## CHALLENGE
Pull out every line containing the string "from".
>> START PROVIDED DATA
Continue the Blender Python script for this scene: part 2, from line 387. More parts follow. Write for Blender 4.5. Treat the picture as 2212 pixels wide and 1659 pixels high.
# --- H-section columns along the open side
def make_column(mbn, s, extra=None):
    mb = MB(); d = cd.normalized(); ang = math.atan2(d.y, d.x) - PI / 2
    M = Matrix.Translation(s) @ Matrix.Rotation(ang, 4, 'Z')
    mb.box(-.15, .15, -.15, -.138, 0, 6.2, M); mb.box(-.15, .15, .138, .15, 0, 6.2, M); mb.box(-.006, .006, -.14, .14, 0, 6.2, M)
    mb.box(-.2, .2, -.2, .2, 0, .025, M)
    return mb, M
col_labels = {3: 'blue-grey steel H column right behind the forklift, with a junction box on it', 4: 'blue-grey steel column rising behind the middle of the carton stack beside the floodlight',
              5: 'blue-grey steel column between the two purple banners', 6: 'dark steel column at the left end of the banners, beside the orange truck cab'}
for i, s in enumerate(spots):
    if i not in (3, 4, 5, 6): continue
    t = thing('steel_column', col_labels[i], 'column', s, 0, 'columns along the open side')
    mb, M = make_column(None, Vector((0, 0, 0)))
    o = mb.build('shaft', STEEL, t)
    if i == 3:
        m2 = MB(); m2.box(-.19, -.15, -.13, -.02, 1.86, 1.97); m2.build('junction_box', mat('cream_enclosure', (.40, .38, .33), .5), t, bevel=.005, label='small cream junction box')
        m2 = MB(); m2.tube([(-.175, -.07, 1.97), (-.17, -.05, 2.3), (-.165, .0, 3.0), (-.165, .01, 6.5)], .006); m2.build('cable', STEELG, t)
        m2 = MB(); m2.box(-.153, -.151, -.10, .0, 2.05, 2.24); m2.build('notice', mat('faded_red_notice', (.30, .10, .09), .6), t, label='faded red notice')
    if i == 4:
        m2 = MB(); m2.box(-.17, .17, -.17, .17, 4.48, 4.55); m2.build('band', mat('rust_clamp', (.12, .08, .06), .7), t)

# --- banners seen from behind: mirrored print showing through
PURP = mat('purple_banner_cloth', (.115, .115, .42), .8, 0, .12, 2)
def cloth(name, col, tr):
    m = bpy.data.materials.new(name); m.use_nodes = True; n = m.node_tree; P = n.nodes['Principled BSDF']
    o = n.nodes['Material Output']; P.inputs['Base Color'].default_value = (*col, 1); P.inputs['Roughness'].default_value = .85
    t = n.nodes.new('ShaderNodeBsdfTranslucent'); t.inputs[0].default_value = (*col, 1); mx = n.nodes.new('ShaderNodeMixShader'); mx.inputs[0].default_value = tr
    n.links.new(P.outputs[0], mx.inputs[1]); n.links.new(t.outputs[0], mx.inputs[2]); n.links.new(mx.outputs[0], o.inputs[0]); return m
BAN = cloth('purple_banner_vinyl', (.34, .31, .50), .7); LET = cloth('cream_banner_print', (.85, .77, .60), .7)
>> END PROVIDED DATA
## FULL ANSWER
Continue the Blender Python script for this scene: part 2, from line 387. More parts follow. Write for Blender 4.5. Treat the picture as 2212 pixels wide and 1659 pixels high.
# --- banners seen from behind: mirrored print showing through